An Interview with Andrew Gaffney – Editor-in-Chief of Demand Gen Report

We are pleased that we were able to catch-up with Andrew Gaffney, Editor-In-Chief of DemandGen Report, an on-line publication that covers B2B marketing and the marketing automation space.  In this role, Andrew is continually speaking with vendors, analysts and end-users.  We wanted to get his take on all things B2B marketing and what the future holds for this space.

The Annuitas Group:
As the Editor-In-Chief of Demand Gen Report you are continually speaking with marketing executives.  What are the top challenges facing B2B marketing departments today?

A. Gaffney:
I think there has been a fundamental shift—from start-ups to large companies—where marketing is now expected to have an active role in the revenue generation process. A few years ago that simply meant generating some leads and some new names for the sales team to pursue, but we are now seeing marketing teams play an active role on engaging prospects at each stage of the buying cycle. This requires new discipline in lead management, which many B2B marketers are still getting their arms around.

The Annuitas Group:
Based on the stats that are being pushed to the market, most companies are still struggling with lead generation.  Most of data comes from the marketing side.  What part do you see sales playing in improving lead generation results?

A. Gaffney:
At companies where there is still a lack of alignment between sales and marketing one of the most common breakdowns is a lack of targeting and segmentation. Sales can really help this process at the front end of the demand generation process by identifying the characteristics of their top targets. For example, ‘we have a much greater opportunity to close business if we can get the finance department involved,’ or ‘companies that also use this kind of solution are great leads for us.’ By providing the marketing department insights into the types of in-profile leads they believe they are likely to close, sales can really accelerate the process and improve lead gen effectiveness.

The Annuitas Group:
So with both sides (marketing and sales) bearing some responsibility, is this really a case of companies needing to change from a lead generation mind-set to lead management?

A. Gaffney:
Absolutely.

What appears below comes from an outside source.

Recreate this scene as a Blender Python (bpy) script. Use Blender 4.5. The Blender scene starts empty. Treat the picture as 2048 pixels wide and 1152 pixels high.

Rather than taking the shotgun approach of batch and blast and let’s see who responds and then sales will go out and try to close them, smarter companies are much more focused on creating qualified leads and building their campaigns to match the characteristics of recent customer wins.

The Annuitas Group:
Some analyst firms have stated that less than 25% of marketing automation owners are getting the most from their automation solution.  Are you finding similar things in your discussions with end users and vendors alike?

A. Gaffney:
What we find is a wide gap between power users who have been using the systems for a while and really understand that lead management must be integrated across sales and marketing, and then the rest of the world. Unfortunately, the majority is still trying to figure out how to build and manage a contact database and evolve from simple email marketing tactics to basic drip marketing and lead nurturing.

The Annuitas Group:
With the automation industry still being very young and with such low success rates mentioned above, is the industry in peril?  Will executives continue to invest in automation if they think the investment will not return the value expected?

A. Gaffney:
I am still very bullish on the future of automation. It’s impossible to ignore that the B2B buying process has changed, so companies have to get better at building a digital dialogue with prospects and they’ll need automation tools to create and track that engagement.  The reality is companies have learned that transforming their sales and marketing processes is not easy, but when you consider the results many companies have realized, it is a competitive necessity for all B2B companies to automate their marketing.

The Annuitas Group:
What key things do you think organizations can do to ensure the success of their automation investment?

A. Gaffney:
Start by breaking down the buying cycle for their clients in today’s climate and then model lead gen and lead management processes around that cycle. For example, if you determine companies have more line-of-business people influencing buying decisions, you first have to make sure your marketing messages address that audience and that your contact database is reaching those new influencers. Then you’ll need to build lead management processes that allow you to track the behavior of those contacts so that sales can respond at the right time with the right message.

The Annuitas Group:
As we enter the last quarter of 2010, looking back over the past year, has there been anything in the B2B space that has surprised you?

A. Gaffney:
I’m a little surprised this wasn’t more of a breakout year for the marketing automation category. Given the economic climate, I anticipated more companies would be ready to transform their sales and marketing to realize greater efficiencies and connect with the Web 2.0 buyer. I think there has been more of a fear factor than I expected. Executives are still clearly risk averse this year, so they make think it is better to stick with the tools and tactics they’ve been using.

The Annuitas Group:
What do you think is in store for 2011?

A. Gaffney:
I’m not sure if it will really take shape in 2011 or maybe in 2012, but I think we’ll start to see some more integration between tools like CRM, marketing automation and even digital databases either through mergers & acquisitions or partnerships. Despite all of the cool tools and apps available, it is still not easy to get the kind of pipeline reporting or database insights most companies would like. I expect we’ll see some significant strides in that area over the next 18 months.